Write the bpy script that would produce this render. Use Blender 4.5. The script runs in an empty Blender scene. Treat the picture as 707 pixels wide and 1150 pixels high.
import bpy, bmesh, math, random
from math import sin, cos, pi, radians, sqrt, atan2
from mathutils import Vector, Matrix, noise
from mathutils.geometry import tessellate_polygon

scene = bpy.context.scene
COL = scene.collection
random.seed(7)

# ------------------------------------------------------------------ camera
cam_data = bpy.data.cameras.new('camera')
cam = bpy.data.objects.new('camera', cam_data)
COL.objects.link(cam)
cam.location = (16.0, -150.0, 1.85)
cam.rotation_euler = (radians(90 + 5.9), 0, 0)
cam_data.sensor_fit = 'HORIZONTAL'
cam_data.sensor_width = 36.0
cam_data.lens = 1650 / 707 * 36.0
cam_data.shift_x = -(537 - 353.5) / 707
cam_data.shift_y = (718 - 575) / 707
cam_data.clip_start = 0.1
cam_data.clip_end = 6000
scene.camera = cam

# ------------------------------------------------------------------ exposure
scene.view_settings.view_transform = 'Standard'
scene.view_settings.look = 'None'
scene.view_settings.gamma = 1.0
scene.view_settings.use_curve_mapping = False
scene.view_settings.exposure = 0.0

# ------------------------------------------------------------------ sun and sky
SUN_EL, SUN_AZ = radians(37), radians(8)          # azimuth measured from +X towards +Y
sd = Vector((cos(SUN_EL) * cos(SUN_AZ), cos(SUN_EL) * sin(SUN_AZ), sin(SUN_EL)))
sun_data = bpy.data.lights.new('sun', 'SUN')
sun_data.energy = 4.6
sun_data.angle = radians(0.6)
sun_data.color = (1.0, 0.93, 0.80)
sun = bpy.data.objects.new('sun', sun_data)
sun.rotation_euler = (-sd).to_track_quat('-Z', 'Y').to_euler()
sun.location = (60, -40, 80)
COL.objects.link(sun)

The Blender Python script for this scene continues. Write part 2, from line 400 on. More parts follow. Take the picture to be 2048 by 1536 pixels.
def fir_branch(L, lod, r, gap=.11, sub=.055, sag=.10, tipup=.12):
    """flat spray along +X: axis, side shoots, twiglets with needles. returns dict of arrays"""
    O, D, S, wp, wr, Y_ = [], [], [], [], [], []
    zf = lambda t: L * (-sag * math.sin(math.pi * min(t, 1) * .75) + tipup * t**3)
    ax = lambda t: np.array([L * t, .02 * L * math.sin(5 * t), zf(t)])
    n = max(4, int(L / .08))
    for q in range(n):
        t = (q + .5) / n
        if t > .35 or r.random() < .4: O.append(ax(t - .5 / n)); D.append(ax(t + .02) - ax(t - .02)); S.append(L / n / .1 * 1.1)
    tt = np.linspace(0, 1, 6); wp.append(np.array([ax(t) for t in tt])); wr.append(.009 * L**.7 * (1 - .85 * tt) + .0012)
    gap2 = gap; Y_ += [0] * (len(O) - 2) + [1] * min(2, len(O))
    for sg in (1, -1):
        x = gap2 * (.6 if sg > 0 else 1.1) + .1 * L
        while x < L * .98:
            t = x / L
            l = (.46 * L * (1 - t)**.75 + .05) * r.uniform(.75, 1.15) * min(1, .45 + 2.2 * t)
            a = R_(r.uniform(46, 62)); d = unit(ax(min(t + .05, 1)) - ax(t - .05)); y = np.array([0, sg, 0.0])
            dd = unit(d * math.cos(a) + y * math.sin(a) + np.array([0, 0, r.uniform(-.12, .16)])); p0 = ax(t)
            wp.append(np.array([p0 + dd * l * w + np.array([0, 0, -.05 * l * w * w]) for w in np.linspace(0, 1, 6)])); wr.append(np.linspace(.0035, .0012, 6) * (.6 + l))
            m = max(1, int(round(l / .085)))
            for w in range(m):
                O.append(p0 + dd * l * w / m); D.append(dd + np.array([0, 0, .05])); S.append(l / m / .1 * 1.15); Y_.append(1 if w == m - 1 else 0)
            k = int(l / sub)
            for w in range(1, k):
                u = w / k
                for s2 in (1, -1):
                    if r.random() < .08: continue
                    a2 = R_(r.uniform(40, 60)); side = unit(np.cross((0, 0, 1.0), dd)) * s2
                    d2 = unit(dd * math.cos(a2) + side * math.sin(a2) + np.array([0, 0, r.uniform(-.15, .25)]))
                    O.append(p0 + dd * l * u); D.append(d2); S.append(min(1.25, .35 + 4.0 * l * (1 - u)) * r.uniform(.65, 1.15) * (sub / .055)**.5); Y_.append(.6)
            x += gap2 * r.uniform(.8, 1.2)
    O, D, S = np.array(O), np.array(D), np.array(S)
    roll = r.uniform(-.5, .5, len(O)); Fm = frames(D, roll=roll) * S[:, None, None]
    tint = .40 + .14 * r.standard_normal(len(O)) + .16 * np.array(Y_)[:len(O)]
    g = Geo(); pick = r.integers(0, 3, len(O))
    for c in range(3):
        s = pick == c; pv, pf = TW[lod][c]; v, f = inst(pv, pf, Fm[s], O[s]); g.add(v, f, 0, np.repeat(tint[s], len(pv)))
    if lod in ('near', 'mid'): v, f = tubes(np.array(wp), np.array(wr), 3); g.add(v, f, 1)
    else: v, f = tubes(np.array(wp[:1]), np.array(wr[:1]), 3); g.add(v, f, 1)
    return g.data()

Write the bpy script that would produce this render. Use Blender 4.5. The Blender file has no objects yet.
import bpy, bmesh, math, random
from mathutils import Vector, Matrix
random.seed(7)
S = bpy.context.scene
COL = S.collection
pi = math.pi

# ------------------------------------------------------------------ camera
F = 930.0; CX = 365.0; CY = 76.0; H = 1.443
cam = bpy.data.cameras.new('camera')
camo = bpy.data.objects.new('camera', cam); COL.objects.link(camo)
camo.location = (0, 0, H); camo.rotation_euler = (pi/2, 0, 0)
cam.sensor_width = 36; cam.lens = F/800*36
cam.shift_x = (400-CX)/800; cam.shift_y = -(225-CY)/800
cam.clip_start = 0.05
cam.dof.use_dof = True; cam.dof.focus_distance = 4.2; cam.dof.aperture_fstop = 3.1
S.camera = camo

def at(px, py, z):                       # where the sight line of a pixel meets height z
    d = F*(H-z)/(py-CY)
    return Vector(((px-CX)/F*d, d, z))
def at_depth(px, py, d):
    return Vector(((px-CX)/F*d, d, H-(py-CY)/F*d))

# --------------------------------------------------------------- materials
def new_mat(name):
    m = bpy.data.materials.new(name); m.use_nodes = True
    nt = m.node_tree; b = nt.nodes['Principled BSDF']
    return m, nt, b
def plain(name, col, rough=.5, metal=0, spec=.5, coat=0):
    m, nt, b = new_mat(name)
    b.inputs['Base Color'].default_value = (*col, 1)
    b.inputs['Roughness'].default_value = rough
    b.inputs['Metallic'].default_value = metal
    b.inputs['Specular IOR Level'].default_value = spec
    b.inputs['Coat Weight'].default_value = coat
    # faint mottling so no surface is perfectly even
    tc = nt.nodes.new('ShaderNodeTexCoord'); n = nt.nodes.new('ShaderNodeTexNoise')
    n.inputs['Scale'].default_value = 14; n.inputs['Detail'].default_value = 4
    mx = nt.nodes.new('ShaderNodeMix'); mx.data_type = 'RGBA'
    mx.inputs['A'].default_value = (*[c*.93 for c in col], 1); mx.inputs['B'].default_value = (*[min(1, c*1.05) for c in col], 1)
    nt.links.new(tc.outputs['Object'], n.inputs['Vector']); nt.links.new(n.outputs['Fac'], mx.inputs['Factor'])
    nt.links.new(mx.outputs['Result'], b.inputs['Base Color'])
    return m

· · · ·

Your task → Both the line with "no objects yet." and the line with "pi = math.pi" belong in the answer; write them out exactly, with every line between.

Output for this exercise →
Write the bpy script that would produce this render. Use Blender 4.5. The Blender file has no objects yet.
import bpy, bmesh, math, random
from mathutils import Vector, Matrix
random.seed(7)
S = bpy.context.scene
COL = S.collection
pi = math.pi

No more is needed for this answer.